* BEGIN *

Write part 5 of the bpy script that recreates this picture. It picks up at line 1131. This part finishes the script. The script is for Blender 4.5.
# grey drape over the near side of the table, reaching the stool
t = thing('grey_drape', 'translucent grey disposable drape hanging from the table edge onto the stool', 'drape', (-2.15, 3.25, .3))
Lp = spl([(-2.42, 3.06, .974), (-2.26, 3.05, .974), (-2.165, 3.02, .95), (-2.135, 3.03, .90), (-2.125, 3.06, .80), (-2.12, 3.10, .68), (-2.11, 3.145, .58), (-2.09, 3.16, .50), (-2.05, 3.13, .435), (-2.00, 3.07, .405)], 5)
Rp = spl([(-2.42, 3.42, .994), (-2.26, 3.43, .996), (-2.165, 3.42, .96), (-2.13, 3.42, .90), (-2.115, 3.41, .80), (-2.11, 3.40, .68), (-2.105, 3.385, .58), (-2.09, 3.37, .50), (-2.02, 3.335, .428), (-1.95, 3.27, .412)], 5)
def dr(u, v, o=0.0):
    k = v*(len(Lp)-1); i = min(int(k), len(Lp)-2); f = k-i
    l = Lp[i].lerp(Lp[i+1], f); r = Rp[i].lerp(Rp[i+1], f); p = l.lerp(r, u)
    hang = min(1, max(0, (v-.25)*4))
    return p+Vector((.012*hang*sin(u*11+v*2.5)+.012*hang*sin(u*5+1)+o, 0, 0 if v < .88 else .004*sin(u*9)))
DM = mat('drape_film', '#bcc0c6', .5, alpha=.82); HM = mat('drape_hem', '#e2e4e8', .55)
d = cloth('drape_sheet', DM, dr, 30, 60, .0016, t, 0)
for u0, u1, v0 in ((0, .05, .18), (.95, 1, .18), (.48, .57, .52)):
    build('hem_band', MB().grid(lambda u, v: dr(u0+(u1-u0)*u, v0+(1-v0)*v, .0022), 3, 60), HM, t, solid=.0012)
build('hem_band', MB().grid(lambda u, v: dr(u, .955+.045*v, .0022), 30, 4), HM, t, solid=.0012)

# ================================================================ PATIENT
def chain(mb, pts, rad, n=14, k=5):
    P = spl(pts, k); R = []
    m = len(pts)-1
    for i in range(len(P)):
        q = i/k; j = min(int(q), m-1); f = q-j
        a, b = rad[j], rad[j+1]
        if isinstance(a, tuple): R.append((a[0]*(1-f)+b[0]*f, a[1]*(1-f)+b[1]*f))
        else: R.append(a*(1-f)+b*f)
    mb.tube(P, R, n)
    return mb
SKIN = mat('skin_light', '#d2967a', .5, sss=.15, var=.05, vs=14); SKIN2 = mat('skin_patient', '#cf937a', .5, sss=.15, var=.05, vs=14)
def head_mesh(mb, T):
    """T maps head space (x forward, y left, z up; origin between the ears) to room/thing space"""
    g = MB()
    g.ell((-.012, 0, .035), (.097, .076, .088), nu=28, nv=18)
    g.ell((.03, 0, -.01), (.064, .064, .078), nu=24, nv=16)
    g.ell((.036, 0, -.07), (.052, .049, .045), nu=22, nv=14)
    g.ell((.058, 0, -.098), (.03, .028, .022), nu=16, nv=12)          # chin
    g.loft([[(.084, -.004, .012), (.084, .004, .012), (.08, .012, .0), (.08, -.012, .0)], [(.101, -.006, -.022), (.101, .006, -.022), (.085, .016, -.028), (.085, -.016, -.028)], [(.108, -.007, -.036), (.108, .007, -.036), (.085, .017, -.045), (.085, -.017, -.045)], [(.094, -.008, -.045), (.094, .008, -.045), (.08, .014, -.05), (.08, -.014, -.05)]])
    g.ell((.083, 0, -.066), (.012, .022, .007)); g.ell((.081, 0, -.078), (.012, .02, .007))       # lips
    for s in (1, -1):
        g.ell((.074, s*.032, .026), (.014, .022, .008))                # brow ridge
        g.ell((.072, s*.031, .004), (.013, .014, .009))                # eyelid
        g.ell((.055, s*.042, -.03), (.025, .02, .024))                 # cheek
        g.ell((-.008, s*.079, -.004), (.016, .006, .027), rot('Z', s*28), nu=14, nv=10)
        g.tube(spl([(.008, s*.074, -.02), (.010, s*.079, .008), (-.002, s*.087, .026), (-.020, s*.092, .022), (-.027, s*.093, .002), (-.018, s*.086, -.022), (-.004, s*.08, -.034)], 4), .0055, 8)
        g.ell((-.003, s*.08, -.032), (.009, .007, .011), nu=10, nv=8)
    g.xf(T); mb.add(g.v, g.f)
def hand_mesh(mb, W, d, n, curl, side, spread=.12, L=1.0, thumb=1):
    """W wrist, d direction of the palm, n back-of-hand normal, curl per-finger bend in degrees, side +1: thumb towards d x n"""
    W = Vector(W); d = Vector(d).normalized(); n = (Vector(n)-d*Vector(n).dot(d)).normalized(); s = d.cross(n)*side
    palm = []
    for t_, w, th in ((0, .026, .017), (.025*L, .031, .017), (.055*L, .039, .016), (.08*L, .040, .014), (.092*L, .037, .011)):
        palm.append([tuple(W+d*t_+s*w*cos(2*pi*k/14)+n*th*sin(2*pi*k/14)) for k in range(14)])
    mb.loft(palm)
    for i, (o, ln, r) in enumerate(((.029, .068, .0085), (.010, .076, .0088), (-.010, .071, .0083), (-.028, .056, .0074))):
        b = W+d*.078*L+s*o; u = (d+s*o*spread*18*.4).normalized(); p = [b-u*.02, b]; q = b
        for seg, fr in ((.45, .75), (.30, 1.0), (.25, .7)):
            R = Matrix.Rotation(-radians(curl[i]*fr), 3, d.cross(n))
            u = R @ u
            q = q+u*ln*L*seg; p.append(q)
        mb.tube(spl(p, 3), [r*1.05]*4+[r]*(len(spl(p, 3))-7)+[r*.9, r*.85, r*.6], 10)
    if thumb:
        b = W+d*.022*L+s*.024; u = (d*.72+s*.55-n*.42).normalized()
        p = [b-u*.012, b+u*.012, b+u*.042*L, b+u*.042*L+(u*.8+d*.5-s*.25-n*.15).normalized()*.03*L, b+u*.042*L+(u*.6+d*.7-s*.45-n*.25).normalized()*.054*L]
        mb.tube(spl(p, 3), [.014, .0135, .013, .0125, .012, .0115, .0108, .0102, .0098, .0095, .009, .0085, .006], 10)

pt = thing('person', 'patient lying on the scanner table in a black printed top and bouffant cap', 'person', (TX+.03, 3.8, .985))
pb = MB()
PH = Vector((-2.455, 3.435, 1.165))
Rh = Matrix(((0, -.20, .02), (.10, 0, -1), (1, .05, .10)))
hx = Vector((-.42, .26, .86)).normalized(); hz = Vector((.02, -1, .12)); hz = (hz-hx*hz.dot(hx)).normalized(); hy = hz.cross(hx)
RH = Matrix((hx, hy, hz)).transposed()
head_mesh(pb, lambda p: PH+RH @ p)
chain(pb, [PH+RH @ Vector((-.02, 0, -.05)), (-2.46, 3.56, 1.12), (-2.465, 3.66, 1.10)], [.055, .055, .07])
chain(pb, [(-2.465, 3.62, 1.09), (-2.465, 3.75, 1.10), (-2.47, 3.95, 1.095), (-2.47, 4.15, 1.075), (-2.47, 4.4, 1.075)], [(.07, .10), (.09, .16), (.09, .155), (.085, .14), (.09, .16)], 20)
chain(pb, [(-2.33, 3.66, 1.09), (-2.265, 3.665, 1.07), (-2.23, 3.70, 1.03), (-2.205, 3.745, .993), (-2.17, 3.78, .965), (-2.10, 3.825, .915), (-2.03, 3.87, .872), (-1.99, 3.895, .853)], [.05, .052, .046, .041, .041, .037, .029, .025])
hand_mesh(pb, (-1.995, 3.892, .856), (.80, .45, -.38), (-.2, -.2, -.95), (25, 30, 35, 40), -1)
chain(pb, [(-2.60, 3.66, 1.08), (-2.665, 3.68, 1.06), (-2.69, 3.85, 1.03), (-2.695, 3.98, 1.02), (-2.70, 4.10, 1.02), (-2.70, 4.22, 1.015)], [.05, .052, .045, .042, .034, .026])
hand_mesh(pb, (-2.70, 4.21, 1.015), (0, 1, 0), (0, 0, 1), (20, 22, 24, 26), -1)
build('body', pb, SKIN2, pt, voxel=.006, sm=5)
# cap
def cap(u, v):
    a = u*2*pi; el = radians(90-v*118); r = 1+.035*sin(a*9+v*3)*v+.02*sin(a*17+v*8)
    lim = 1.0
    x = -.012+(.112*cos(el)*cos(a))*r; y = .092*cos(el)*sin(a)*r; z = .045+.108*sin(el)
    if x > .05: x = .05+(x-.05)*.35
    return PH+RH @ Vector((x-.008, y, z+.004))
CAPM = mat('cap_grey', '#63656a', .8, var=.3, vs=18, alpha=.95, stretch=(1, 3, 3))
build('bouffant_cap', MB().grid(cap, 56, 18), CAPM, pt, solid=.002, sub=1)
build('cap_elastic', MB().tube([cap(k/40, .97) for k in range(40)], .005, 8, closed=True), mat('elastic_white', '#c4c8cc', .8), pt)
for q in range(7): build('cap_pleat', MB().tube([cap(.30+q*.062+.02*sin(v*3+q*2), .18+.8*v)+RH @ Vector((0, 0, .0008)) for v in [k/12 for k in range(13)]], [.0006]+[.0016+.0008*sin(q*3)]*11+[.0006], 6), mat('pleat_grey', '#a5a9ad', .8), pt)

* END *

> What you need to do: Write out exactly, please, the lines beginning at the start of the material and ending with the line that holds "4), HM, t, solid=.0012)", both included.

> Reply:
Write part 5 of the bpy script that recreates this picture. It picks up at line 1131. This part finishes the script. The script is for Blender 4.5.
# grey drape over the near side of the table, reaching the stool
t = thing('grey_drape', 'translucent grey disposable drape hanging from the table edge onto the stool', 'drape', (-2.15, 3.25, .3))
Lp = spl([(-2.42, 3.06, .974), (-2.26, 3.05, .974), (-2.165, 3.02, .95), (-2.135, 3.03, .90), (-2.125, 3.06, .80), (-2.12, 3.10, .68), (-2.11, 3.145, .58), (-2.09, 3.16, .50), (-2.05, 3.13, .435), (-2.00, 3.07, .405)], 5)
Rp = spl([(-2.42, 3.42, .994), (-2.26, 3.43, .996), (-2.165, 3.42, .96), (-2.13, 3.42, .90), (-2.115, 3.41, .80), (-2.11, 3.40, .68), (-2.105, 3.385, .58), (-2.09, 3.37, .50), (-2.02, 3.335, .428), (-1.95, 3.27, .412)], 5)
def dr(u, v, o=0.0):
    k = v*(len(Lp)-1); i = min(int(k), len(Lp)-2); f = k-i
    l = Lp[i].lerp(Lp[i+1], f); r = Rp[i].lerp(Rp[i+1], f); p = l.lerp(r, u)
    hang = min(1, max(0, (v-.25)*4))
    return p+Vector((.012*hang*sin(u*11+v*2.5)+.012*hang*sin(u*5+1)+o, 0, 0 if v < .88 else .004*sin(u*9)))
DM = mat('drape_film', '#bcc0c6', .5, alpha=.82); HM = mat('drape_hem', '#e2e4e8', .55)
d = cloth('drape_sheet', DM, dr, 30, 60, .0016, t, 0)
for u0, u1, v0 in ((0, .05, .18), (.95, 1, .18), (.48, .57, .52)):
    build('hem_band', MB().grid(lambda u, v: dr(u0+(u1-u0)*u, v0+(1-v0)*v, .0022), 3, 60), HM, t, solid=.0012)
build('hem_band', MB().grid(lambda u, v: dr(u, .955+.045*v, .0022), 30, 4), HM, t, solid=.0012)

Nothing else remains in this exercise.